Provided information ▸
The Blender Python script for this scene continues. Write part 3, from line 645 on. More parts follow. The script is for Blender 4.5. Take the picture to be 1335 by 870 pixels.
* * *
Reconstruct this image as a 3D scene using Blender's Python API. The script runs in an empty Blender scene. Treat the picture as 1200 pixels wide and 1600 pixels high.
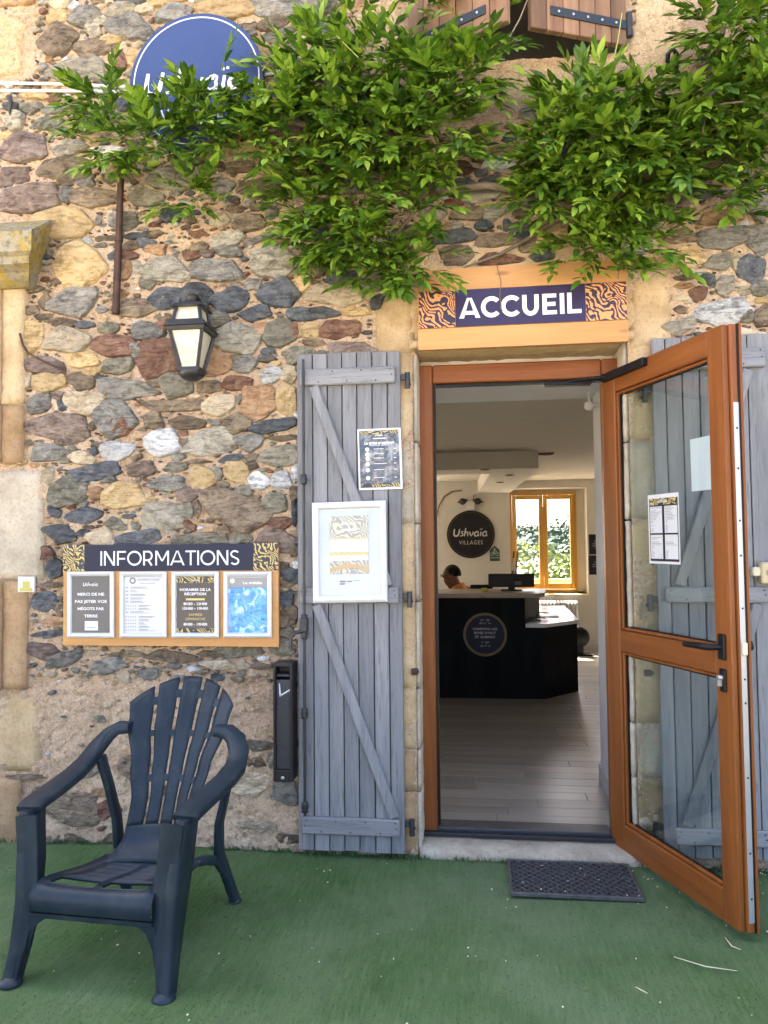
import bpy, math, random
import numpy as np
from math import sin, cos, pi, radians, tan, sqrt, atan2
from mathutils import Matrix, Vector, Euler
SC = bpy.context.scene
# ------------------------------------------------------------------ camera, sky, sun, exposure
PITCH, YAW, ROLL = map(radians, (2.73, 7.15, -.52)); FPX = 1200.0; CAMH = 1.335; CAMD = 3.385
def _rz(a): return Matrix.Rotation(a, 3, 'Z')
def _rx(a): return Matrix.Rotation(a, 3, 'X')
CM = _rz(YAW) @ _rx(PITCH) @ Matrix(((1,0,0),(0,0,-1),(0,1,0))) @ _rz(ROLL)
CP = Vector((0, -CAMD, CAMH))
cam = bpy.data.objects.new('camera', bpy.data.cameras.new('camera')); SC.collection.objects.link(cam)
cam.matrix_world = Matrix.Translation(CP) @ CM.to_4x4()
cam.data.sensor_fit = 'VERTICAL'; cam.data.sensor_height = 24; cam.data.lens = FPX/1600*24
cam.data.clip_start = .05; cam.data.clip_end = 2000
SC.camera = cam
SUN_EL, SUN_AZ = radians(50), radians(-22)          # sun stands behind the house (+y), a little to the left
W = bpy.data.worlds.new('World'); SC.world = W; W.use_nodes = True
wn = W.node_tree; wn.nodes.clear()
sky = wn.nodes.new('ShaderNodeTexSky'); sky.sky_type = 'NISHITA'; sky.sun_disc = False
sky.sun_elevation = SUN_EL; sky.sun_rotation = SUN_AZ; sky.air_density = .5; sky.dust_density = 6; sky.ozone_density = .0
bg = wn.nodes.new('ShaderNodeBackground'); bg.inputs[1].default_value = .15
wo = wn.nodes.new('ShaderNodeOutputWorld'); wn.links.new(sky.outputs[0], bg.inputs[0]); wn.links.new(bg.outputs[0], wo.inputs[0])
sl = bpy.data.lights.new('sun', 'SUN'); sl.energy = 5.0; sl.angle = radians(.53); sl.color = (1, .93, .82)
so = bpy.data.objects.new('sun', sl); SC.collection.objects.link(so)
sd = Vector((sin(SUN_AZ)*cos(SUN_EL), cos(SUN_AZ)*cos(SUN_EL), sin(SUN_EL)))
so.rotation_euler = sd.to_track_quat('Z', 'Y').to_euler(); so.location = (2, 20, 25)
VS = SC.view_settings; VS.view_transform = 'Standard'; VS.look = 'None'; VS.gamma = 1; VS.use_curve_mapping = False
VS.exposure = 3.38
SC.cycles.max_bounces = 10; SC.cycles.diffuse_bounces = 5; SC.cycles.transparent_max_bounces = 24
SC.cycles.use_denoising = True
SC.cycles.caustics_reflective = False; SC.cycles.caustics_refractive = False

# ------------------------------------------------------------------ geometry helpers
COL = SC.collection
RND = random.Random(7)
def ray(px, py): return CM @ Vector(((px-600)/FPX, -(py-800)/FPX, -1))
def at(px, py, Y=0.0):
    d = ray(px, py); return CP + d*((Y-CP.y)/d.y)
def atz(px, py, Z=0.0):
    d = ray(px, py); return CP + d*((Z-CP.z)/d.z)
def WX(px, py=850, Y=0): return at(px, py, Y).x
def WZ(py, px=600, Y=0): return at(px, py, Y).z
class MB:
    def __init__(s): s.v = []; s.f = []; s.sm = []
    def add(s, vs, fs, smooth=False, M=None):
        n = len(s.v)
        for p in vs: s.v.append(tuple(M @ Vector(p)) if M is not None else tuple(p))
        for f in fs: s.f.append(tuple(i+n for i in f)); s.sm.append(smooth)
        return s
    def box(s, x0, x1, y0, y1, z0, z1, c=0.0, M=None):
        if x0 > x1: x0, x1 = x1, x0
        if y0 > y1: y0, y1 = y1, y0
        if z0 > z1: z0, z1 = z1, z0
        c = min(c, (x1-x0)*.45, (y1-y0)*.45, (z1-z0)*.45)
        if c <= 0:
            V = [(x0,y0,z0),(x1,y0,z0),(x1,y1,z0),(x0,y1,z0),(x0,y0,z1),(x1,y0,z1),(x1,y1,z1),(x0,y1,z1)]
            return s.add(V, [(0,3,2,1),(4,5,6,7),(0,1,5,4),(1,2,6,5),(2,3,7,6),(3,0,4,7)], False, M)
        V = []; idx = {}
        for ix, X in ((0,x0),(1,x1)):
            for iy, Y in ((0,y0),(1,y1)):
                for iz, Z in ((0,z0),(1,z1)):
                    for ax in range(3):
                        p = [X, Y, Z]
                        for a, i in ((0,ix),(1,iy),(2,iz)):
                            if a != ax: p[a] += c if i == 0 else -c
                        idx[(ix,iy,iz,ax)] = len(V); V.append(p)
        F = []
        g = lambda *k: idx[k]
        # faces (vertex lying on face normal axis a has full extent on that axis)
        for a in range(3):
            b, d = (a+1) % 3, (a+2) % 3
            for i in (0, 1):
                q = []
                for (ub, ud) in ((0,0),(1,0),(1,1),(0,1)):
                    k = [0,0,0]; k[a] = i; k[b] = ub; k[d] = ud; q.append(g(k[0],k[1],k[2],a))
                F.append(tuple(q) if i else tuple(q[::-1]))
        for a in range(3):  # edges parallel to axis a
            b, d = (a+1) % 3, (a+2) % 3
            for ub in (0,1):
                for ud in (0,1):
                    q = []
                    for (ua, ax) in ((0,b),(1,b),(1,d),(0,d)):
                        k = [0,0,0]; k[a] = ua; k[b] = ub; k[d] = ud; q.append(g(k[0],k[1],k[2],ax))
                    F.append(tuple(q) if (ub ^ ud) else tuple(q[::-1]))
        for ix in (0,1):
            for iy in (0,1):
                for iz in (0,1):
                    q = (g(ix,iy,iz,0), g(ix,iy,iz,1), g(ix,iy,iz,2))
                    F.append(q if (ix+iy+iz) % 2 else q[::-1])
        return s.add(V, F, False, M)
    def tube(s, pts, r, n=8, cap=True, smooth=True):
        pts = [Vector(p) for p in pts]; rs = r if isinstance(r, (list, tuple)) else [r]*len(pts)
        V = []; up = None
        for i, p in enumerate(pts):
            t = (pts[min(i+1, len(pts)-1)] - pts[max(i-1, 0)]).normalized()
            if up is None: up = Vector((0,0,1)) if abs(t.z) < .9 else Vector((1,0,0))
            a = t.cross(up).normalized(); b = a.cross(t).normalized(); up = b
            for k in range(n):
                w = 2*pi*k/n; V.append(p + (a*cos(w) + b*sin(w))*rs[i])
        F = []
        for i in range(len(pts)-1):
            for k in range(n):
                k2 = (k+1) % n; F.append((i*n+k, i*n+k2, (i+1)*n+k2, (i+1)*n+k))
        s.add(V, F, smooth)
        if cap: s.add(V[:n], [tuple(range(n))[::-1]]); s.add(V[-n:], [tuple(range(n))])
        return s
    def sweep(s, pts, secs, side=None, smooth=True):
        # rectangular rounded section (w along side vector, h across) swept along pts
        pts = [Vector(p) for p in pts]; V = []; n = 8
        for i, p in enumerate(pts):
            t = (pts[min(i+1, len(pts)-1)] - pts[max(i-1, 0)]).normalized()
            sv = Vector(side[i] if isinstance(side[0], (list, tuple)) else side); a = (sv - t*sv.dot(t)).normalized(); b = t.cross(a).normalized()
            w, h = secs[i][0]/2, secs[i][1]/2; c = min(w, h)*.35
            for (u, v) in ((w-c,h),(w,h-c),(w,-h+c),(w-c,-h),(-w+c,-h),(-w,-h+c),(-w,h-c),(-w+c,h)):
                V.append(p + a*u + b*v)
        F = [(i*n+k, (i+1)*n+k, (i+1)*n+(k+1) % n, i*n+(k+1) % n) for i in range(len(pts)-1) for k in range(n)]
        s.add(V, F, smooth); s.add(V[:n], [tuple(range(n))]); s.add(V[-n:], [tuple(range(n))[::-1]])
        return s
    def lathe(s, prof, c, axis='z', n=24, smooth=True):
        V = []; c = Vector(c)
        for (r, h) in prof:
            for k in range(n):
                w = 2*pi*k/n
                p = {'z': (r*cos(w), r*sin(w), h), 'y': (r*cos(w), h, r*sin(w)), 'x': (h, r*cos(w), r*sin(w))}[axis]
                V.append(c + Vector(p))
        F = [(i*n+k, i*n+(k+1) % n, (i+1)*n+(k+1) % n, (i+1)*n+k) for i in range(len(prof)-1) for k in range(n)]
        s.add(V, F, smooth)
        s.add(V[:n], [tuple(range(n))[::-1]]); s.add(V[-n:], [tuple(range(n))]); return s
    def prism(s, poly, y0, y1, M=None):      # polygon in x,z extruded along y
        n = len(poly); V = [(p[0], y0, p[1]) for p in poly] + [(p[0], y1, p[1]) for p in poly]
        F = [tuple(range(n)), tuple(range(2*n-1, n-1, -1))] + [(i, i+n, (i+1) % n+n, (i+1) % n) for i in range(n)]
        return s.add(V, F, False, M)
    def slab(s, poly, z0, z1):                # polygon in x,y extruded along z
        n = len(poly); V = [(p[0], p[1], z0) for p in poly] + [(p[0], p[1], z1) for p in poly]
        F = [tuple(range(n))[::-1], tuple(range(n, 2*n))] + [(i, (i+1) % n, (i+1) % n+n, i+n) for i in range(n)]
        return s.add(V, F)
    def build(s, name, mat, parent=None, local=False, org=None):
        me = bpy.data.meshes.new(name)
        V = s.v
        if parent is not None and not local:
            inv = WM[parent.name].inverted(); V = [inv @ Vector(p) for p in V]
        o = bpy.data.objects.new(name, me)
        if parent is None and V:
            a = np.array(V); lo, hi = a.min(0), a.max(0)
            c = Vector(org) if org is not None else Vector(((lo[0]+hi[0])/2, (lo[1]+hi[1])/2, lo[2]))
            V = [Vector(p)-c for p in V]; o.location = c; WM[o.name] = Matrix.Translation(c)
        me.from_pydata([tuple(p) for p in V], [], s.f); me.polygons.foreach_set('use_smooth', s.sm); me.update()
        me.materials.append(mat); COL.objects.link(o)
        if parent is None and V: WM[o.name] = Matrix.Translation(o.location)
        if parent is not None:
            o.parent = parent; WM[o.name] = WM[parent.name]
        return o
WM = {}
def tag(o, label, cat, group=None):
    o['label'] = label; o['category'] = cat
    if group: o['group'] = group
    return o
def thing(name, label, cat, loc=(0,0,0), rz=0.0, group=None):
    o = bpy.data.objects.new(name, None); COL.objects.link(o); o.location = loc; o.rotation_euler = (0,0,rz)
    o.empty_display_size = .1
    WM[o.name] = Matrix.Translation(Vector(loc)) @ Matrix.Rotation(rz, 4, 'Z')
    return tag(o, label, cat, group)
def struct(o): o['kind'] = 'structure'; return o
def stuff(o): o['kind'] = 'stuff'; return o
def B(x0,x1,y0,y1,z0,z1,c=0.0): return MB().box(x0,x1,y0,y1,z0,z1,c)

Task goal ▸
Work through the records line by line and tally those holding "scene". Reply with the number alone.

Exercise output ▸
3